I have uploaded my inp file, f file, reference literature, and the reproduction results. I would greatly appreciate it if the experts could kindly review my setup and provide feedback on the accuracy of my reproduction, whether my prompt gamma setup is sufficient, and if my understanding of the prompt gamma rate calculation is correct. carbon.inp (1.5 KB) energy distributions.pdf (12.0 KB) gammaposi_99_and_dose.pdf (20.1 KB) mgdraw.f (14.3 KB) time_spectrum.pdf (34.8 KB)
Thank you for your question. Comparing your results in “time_spectrum.pdf” and those in the paper, I notice the main difference lies at times t > 1.8 ns, which must belong to secondary fragments undergoing further interactions. The time of flight of the primaries in the material goes from 1.1 to 1.8 ns.

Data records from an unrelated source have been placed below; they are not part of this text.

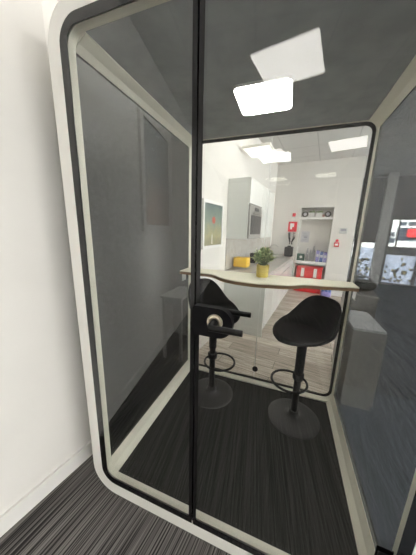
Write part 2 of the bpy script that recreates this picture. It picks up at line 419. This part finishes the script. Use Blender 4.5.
# ------------------------------------------------------------------ the booth
pod = thing('office_booth', 'white framed glass office booth with black edged panes and dark tinted sides', 'booth')
def front_ring(y0, y1, name, e=.097):
    return MB().ring(rr(-e, W+e, ZB-min(e+.008, ZB), ZT+e, .145 if e > .09 else .10), rr(-.037, W+.037, ZB-.037, ZT+.037, .085), 'y', y0, y1).build(name, M['frame_white'], pod, 40)
front_ring(-.0018, .05, 'front_frame'); front_ring(D+.0005, D+.012, 'rear_frame', .048)
# fixed front pane with its black printed border
SX = .5155                       # joint between fixed pane and door
fx = MB().prism(rr(-.037, SX-.002, ZB-.037, ZT+.037, (.085, .002, .002, .085)), 'y', 0, .010).build('front_pane', M['glass'], pod)
MB().ring(rr(-.0368, SX-.003, ZB-.0368, ZT+.0368, (.085, .002, .002, .085)), rr(0, SX-.019, ZB, ZT, (.048, .012, .012, .048)), 'y', -.0012, -.0004).build('black_border', M['frit'], fx)
MB().box(SX-.0075, SX+.0075, .0102, .0109, ZB-.036, ZT+.036).build('door_seal', M['frit'], pod)
# glass door
dr = MB().prism(rr(SX+.002, W+.037, ZB-.037, ZT+.037, (.002, .085, .085, .002)), 'y', 0, .010).build('door', M['glass'], pod)
MB().ring(rr(SX+.003, W+.0368, ZB-.0368, ZT+.0368, (.002, .085, .085, .002)), rr(SX+.019, W, ZB, ZT, (.012, .048, .048, .012)), 'y', -.0012, -.0004).build('black_border', M['frit'], dr)
for zc in (.318, 1.93):
    h = MB(); h.box(W-.052, W+.03, -.012, -.0014, zc-.075, zc+.075, .004); h.box(W-.05, W+.0, .0105, .0135, zc-.075, zc+.075, .001)
    h.tube([(W+.024, -.010, zc-.078), (W+.024, -.010, zc+.078)], .008)
    tag(h.build('hinge', M['black'], dr, 40), 'black metal hinge plate')
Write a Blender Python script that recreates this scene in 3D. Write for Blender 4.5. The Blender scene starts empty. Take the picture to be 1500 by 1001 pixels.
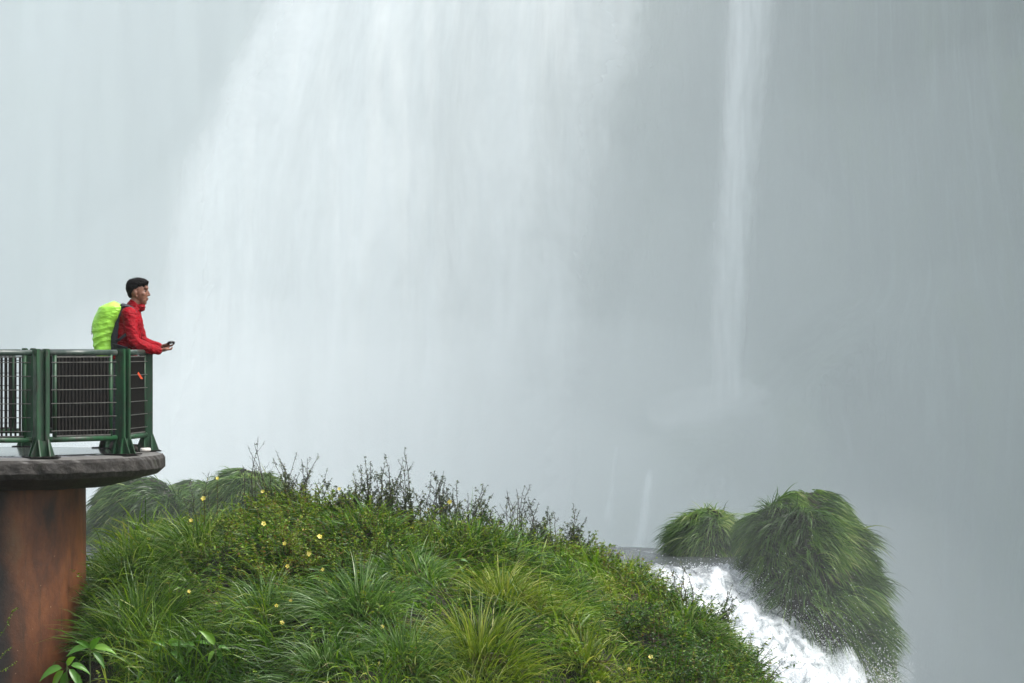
import bpy, bmesh, math, random
import numpy as np
from mathutils import Vector, Matrix
random.seed(7); R = np.random.default_rng(11)
F = 4560.0; EYE = 1.08
scn = bpy.context.scene; COL = scn.collection

def PX(px, py, D):
    "a point of the place at distance D along the view axis"
    return np.array([(px-750.0)/F*D, D, EYE-(py-500.0)/F*D])

# ---------------------------------------------------------------- helpers
def tag(o, label=None, cat=None, group=None, kind=None):
    if label: o['label'] = label
    if cat: o['category'] = cat
    if group: o['group'] = group
    if kind: o['kind'] = kind
    return o
def empty(name, loc, label, cat, group=None):
    o = bpy.data.objects.new(name, None); COL.objects.link(o); o.location = loc; o.empty_display_size = .2
    return tag(o, label, cat, group)
def link(name, me, mat, parent=None, origin=None):
    o = bpy.data.objects.new(name, me); COL.objects.link(o)
    if mat: me.materials.append(mat)
    if parent is not None:
        o.parent = parent; w = parent_world(parent); me.transform(Matrix.Translation(-w))
    elif origin is not None:
        me.transform(Matrix.Translation(-Vector(origin))); o.location = origin
    return o
def parent_world(p):
    v = Vector(p.location)
    while p.parent: p = p.parent; v += Vector(p.location)
    return v
def mesh_np(name, V, faces, attrs=None, smooth=False, uv=None):
    """faces: list of int arrays (m,k)"""
    me = bpy.data.meshes.new(name)
    V = np.asarray(V, dtype=np.float32)
    loops = np.concatenate([f.ravel() for f in faces]).astype(np.int32)
    tot = np.concatenate([np.full(len(f), f.shape[1]) for f in faces]).astype(np.int32)
    st = np.concatenate([[0], np.cumsum(tot)[:-1]]).astype(np.int32)
    me.vertices.add(len(V)); me.vertices.foreach_set('co', V.ravel())
    me.loops.add(len(loops)); me.loops.foreach_set('vertex_index', loops)
    me.polygons.add(len(tot)); me.polygons.foreach_set('loop_start', st); me.polygons.foreach_set('loop_total', tot)
    me.polygons.foreach_set('use_smooth', np.full(len(tot), smooth))
    me.update(calc_edges=True)
    for k, a in (attrs or {}).items():
        at = me.attributes.new(k, 'FLOAT', 'POINT'); at.data.foreach_set('value', np.asarray(a, dtype=np.float32))
    if uv is not None:
        u = me.uv_layers.new(name='UVMap'); u.data.foreach_set('uv', uv[loops].astype(np.float32).ravel())
    return me
def bm_mesh(name, bm, smooth=False):
    bmesh.ops.recalc_face_normals(bm, faces=bm.faces)
    me = bpy.data.meshes.new(name); bm.to_mesh(me); bm.free()
    if smooth: me.polygons.foreach_set('use_smooth', np.full(len(me.polygons), True))
    return me
def grid_faces(ny, nx):
    i = np.arange(ny*nx).reshape(ny, nx)
    return np.stack([i[:-1,:-1], i[:-1,1:], i[1:,1:], i[1:,:-1]], -1).reshape(-1, 4)
def hsh(ix, iy, s):
    n = (ix.astype(np.int64)*374761393 + iy.astype(np.int64)*668265263 + s*982451653) & 0x7fffffff
    n = ((n ^ (n >> 13))*1274126177) & 0x7fffffff
    return ((n ^ (n >> 16)) & 0xffff)/65535.0
def vnoise(x, y, s=0):
    x = np.asarray(x, float); y = np.asarray(y, float)
    ix = np.floor(x); iy = np.floor(y); fx = x-ix; fy = y-iy
    fx = fx*fx*(3-2*fx); fy = fy*fy*(3-2*fy)
    a = hsh(ix,iy,s); b = hsh(ix+1,iy,s); c = hsh(ix,iy+1,s); d = hsh(ix+1,iy+1,s)
    return (a*(1-fx)+b*fx)*(1-fy)+(c*(1-fx)+d*fx)*fy
def fbm(x, y, o=4, s=0):
    v = 0; a = .5; t = 0
    for k in range(o):
        v = v+a*vnoise(x*2**k+17.3*k, y*2**k-9.1*k, s+k); t += a; a *= .5
    return v/t*2-1
def unit(v): return v/np.maximum(np.linalg.norm(v, axis=-1, keepdims=True), 1e-9)
def rdir(n):
    return unit(R.normal(size=(n, 3)))

# ---------------------------------------------------------------- materials
def new_mat(name):
    m = bpy.data.materials.new(name); m.use_nodes = True; nt = m.node_tree; nt.nodes.clear()
    out = nt.nodes.new('ShaderNodeOutputMaterial')
    return m, nt, out
def N(nt, t, **kw):
    n = nt.nodes.new('ShaderNode'+t)
    for k, v in kw.items():
        if k in n.inputs: n.inputs[k].default_value = v
        else: setattr(n, k, v)
    return n
def ramp(nt, stops, fac):
    r = nt.nodes.new('ShaderNodeValToRGB'); e = r.color_ramp.elements
    while len(e) > 1: e.remove(e[0])
    e[0].position = stops[0][0]; c = stops[0][1]; e[0].color = (*c, 1) if len(c) == 3 else c
    for p, c in stops[1:]:
        x = e.new(p); x.color = (*c, 1)
    nt.links.new(fac, r.inputs[0]); return r
def noise(nt, scale, detail=5, rough=.55, vec=None, stretch=None, dist=0):
    n = N(nt, 'TexNoise'); n.inputs['Scale'].default_value = scale; n.inputs['Detail'].default_value = detail
    n.inputs['Roughness'].default_value = rough; n.inputs['Distortion'].default_value = dist
    if vec is None:
        vec = N(nt, 'NewGeometry').outputs['Position']
    if stretch:
        m = N(nt, 'Mapping'); m.inputs['Scale'].default_value = stretch; nt.links.new(vec, m.inputs[0]); vec = m.outputs[0]
    nt.links.new(vec, n.inputs['Vector']); return n
def mixc(nt, a, b, fac, mode='MIX'):
    m = nt.nodes.new('ShaderNodeMix'); m.data_type = 'RGBA'; m.blend_type = mode
    for sock, v in ((m.inputs[6], a), (m.inputs[7], b), (m.inputs[0], fac)):
        if hasattr(v, 'node'): nt.links.new(v, sock)
        else: sock.default_value = (*v, 1) if isinstance(v, tuple) and len(v) == 3 else v
    return m.outputs[2]
def solid(name, stops, scale=8, rough=.6, bump=.0, bscale=40, metallic=0, stretch=None, detail=6, spec=.5, bdist=.01):
    m, nt, out = new_mat(name)
    p = N(nt, 'BsdfPrincipled'); nt.links.new(p.outputs[0], out.inputs[0])
    p.inputs['Roughness'].default_value = rough; p.inputs['Metallic'].default_value = metallic
    p.inputs['Specular IOR Level'].default_value = spec
    n = noise(nt, scale, detail, stretch=stretch)
    r = ramp(nt, stops, n.outputs[0]); nt.links.new(r.outputs[0], p.inputs['Base Color'])
    if bump:
        b = N(nt, 'Bump', Strength=bump, Distance=bdist); n2 = noise(nt, bscale, 6)
        nt.links.new(n2.outputs[0], b.inputs['Height']); nt.links.new(b.outputs[0], p.inputs['Normal'])
    m['p'] = 1
    return m
def leafmat(name, stops, rough=.42, trans=.45, spec=.5, patch=None):
    "stops ramp over the per-blade tint attribute"
    m, nt, out = new_mat(name)
    at = N(nt, 'Attribute', attribute_name='tint')
    r = ramp(nt, stops, at.outputs['Fac'])
    col = r.outputs[0]
    if patch:
        n = noise(nt, patch[0], 3); rr = ramp(nt, [(.4, (0,0,0)), (.6, (1,1,1))], n.outputs[0])
        col = mixc(nt, col, patch[1], rr.outputs[0], 'MULTIPLY')
    p = N(nt, 'BsdfPrincipled', Roughness=rough); p.inputs['Specular IOR Level'].default_value = spec
    t = N(nt, 'BsdfTranslucent'); mx = N(nt, 'MixShader'); mx.inputs[0].default_value = trans
    nt.links.new(col, p.inputs['Base Color'])
    tc = mixc(nt, col, (1.0, 1.0, .45), 1.0, 'MULTIPLY'); nt.links.new(tc, t.inputs[0])
    nt.links.new(p.outputs[0], mx.inputs[1]); nt.links.new(t.outputs[0], mx.inputs[2]); nt.links.new(mx.outputs[0], out.inputs[0])
    return m

M = {}
M['grass'] = leafmat('grass_blades', [(0,(.014,.042,.004)),(.35,(.050,.130,.008)),(.6,(.135,.250,.014)),(.8,(.27,.38,.028)),(.93,(.36,.38,.08)),(1,(.48,.45,.20))], patch=(.55,(.6,.8,.7)))
M['tuft_blue'] = leafmat('tussock_blue_green', [(0,(.024,.06,.014)),(.4,(.065,.15,.032)),(.75,(.15,.28,.08)),(1,(.40,.48,.28))], rough=.35)
M['tuft_yellow'] = leafmat('tussock_yellow_green', [(0,(.035,.070,.006)),(.4,(.105,.18,.014)),(.75,(.23,.31,.030)),(1,(.45,.45,.16))])
M['tuft_dark'] = leafmat('tussock_deep_green', [(0,(.014,.042,.006)),(.4,(.045,.115,.014)),(.75,(.11,.22,.028)),(1,(.34,.42,.16))])
M['reed'] = leafmat('clump_blades', [(0,(.010,.028,.005)),(.35,(.040,.100,.016)),(.65,(.110,.220,.040)),(.85,(.22,.34,.08)),(1,(.40,.45,.20))], rough=.4)
M['forb'] = leafmat('herb_leaves', [(0,(.018,.055,.004)),(.35,(.075,.165,.008)),(.6,(.19,.31,.014)),(.8,(.24,.28,.03)),(.93,(.20,.13,.025)),(1,(.15,.055,.015))])
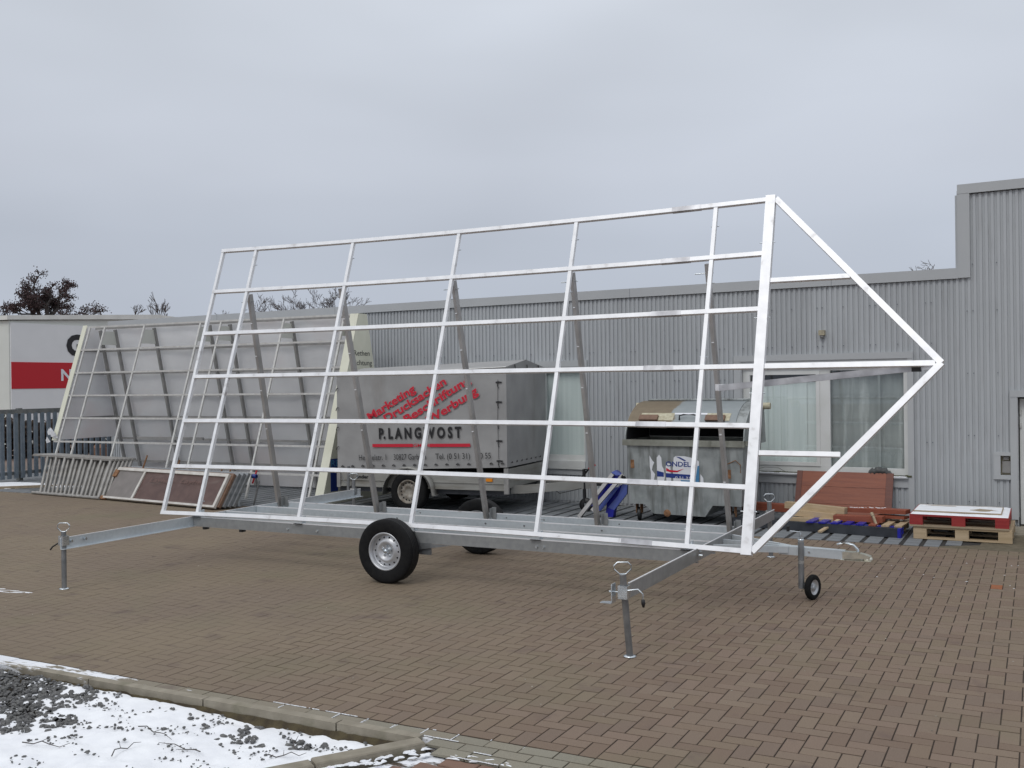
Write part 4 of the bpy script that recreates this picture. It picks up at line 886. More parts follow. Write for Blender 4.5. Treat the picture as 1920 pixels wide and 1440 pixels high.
# jacks
def jack(x, y, ztop, beamside, lean=(0, 0), name_handle=True):
    f = Vector((x + lean[0], y + lean[1], 0)); t = Vector((x, y, ztop))
    mb = MB(); mb.tube([f + Vector((0, 0, .008)), t], .0235, 14); j = mb.build('jack', 'galv_dark', tr_)
    mb = MB(); mb.lathe(f, (0, 0, 1), [(0, .0), (.045, .0), (.045, .008), (.026, .012)], 16); mb.build('foot_plate', 'zinc', j)
    mb = MB(); d = Vector((.887, .46, 0)); c = t + Vector((0, 0, .045)); P = [c + d * q_[0] + UZ * q_[1] for q_ in ((0, -.046), (-.022, -.045), (-.058, -.012), (-.058, .014), (-.036, .036), (.036, .036), (.058, .014), (.058, -.012), (.022, -.045), (0, -.046))]; mb.tube(P, .0055, 6); mb.build('handle_ring', 'zinc', j)
    mb = MB(); zc = .465; cc = f.lerp(t, zc / ztop)
    mb.box((cc.x - .034, cc.y - .034, zc - .05), (cc.x + .034, cc.y - .028, zc + .04)); mb.box((cc.x - .034, cc.y + .028, zc - .05), (cc.x + .034, cc.y + .034, zc + .04)); mb.box((cc.x + .028, cc.y - .028, zc - .05), (cc.x + .034, cc.y + .028, zc + .04)); mb.box((cc.x - .034, cc.y - .028, zc - .05), (cc.x - .028, cc.y + .028, zc + .04)); mb.build('clamp', 'zinc', j)
    return j, cc
j, cc = jack(-6.60 - .0, 1.40, .545, 1)
mb = MB(); mb.tube([cc + Vector((-.03, -.02, -.02)), cc + Vector((-.08, -.06, -.06)), cc + Vector((-.10, -.07, -.09))], .008, 6); mb.build('clamp_lever', 'black', j)
j, cc = jack(-.930, 1.350, .585, -1, (.012, .085))
mb = MB(); mb.tube([cc + Vector((.03, -.02, .01)), cc + Vector((.10, .0, .02)), cc + Vector((.13, .01, -.01)), cc + Vector((.13, .01, -.05))], .006, 6); mb.build('clamp_lever', 'zinc', j)
mb = MB(); mb.lathe(cc + Vector((.132, .01, -.045)), (.05, 0, -1), [(0, 0), (.012, .005), (.014, .03), (.008, .055), (0, .058)], 10); mb.build('lever_grip', 'black', j)
mb = MB(); mb.box(cc + Vector((-.085, -.03, -.085)), cc + Vector((-.078, .04, .045))); mb.prism([cc + Vector((-.085, -.03, -.09)), cc + Vector((-.085, .045, -.09)), cc + Vector((-.17, .02, -.09)), cc + Vector((-.17, -.03, -.09))], (0, 0, .005)); mb.tube([cc + Vector((-.11, 0, -.01)), cc + Vector((-.03, 0, -.01))], .006, 6); mb.build('clamp_bracket', 'zinc', j)
jack(-6.62, 6.0, .62, 1); jack(-.955, 5.70, .60, -1, (.0, .05))
# draw bar
for (y0) in (3.48, 3.80, 4.10):
    mb = MB(); mb.sweep([(-.925, y0, .447), (-.34, 3.80 + (y0 - 3.8) * .13, .425)], .026 if y0 == 3.8 else .03, .055); mb.build('drawbar_brace', 'galv', tr_)
mb = MB(); mb.sweep([(-.42, 3.80, .418), (.13, 3.80, .405)], .075, .075); db = mb.build('drawbar', 'galv', tr_)
mb = MB(); mb.sweep([(-.41, 3.80, .416), (-.12, 3.80, .410)], .084, .070); mb.build('clamp_plate', 'galv', db)
for x in (-.36, -.16):
    mb = MB(); mb.tube([(x, 3.752, .412), (x, 3.764, .412)], .010, 8); mb.build('bolt', 'zinc', db)
mb = MB(); mb.sweep([(.115, 3.80, .405), (.20, 3.80, .404), (.25, 3.80, .41)], .082, .060); mb.box((.10, 3.748, .365), (.345, 3.852, .370)); mb.sweep([(.25, 3.80, .408), (.30, 3.80, .398), (.335, 3.80, .385)], .080, .040); mb.lathe((.315, 3.80, .385), (0, 0, 1), [(.040, -.018), (.042, -.002), (.034, .012), (.015, .018), (0, .018)], 16); cp = mb.build('coupling', 'coupler', tr_)
mb = MB(); mb.tube([(.235, 3.80, .42), (.235, 3.80, .455), (.20, 3.80, .49), (.15, 3.80, .505), (.10, 3.80, .503), (.065, 3.80, .488)], [.012, .012, .011, .010, .010, .008], 8); mb.build('coupling_handle', 'zinc', cp)
# jockey wheel
jx, jy = -.225, 3.745
mb = MB(); mb.tube([(jx, jy, .10), (jx, jy, .50)], .0255, 14); jk = mb.build('jockey_wheel', 'galv_dark', tr_)
mb = MB(); mb.tube([(jx, jy, .46), (jx, jy, .535)], .022, 12); mb.tube([(jx, jy, .535), (jx, jy, .565)], .012, 10); mb.lathe((jx, jy, .515), (0, 0, 1), [(.028, 0), (.028, .01), (.02, .012)], 12); mb.build('inner_tube', 'zinc', jk)
mb = MB(); mb.tube([(jx, jy, .56), (jx - .01, jy, .585), (jx - .09, jy - .03, .592), (jx - .10, jy - .035, .592)], .005, 6); mb.build('crank', 'zinc', jk)
mb = MB(); mb.tube([(jx - .10, jy - .035, .59), (jx - .10, jy - .035, .635)], .014, 10); mb.build('crank_knob', 'black', jk)
mb = MB(); mb.lathe((jx, jy, .315), (0, 0, 1), [(.0262, 0), (.0262, .025)], 14); mb.build('label_ring', 'zinc', jk)
wa = Vector((.94, -.33, 0)).normalized(); wc = Vector((jx + .085, jy + .05, .108))
mb = MB(); mb.lathe(wc, wa, [(.066, -.020), (.096, -.024), (.108, -.012), (.108, .012), (.096, .024), (.066, .020)], 28); mb.build('tyre', 'rubber', jk)
mb = MB(); mb.lathe(wc, wa, [(.068, .018), (.062, .018), (.055, .006), (.030, .004), (.022, .022), (0, .024)], 24); mb.lathe(wc, wa, [(.068, -.018), (.05, -.006), (0, -.01)], 24); mb.build('wheel_rim', 'rim', jk)
for s_ in (-1, 1):
    mb = MB(); c0 = Vector((jx, jy, .14)) + wa * .028 * s_; mb.sweep([c0, wc + wa * .032 * s_], .035, .004, wa); mb.build('fork', 'galv_dark', jk)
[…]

When focusing on the geometries, I realise that your target is two times wider and longer, keeping the same thickness. Please note the definition of RPP bodies.
Indeed, this makes that the deflected particles undergo additional collisions, increasing the counts for times > 1.8 ns, as you can see in the plot below.
Your approach to identify “prompt” photons is valid as long as it matches your definition and purposes. In FLUKA all photons are treated similarly (labelled as PROMPT), with the exception of the photons associated to radioactive decays (labelled as DELAYED). These are not propagated unless you enable the RADDECAY card.
“Prompt gamma rate per primary [1/mm]” can be seen as the inverse of the mean distance between two collisions yielding photons, as a function of the depth in the material.
Your interpretation of the differential distributions seems good to me.
Based on your suggestion, I added the RADDECAY card and performed the statistics for positrons and annihilation photons. I used USRBIN with the POSITRON PART and ANNIHRST PART scorings for this purpose. At the same time, I also recorded the positions of positrons and annihilation photons using mgdraw.f, with the conditions:
• KPART(KP) .EQ. 7 .AND. (ICODE .EQ. 214 .OR. ICODE .EQ. 215) for positrons
• KPART(KP) .EQ. 4 for annihilation photons
I would like to understand the difference between these two recording methods, and which one is more accurate or recommended in this context.
The thresholds proposed for the electron/positron/photon should be low enough for your purposes. Actually, they are the lowest possibles values in FLUKA for e-/p+. I propose you set the FUDGEM parameter to 0, as suggested in the manual for such low thresholds.
Concerning the two methods you compare, I understand you refer to USRBIN and mgdraw.f. By setting the proper binning, results from mgdraw ICODE 215 and USRBIN ANNIHRST should yield comparable results. However, POSITRON in USRBIN yields the track-length density fluence which is different to the rest of variables we have discussed about.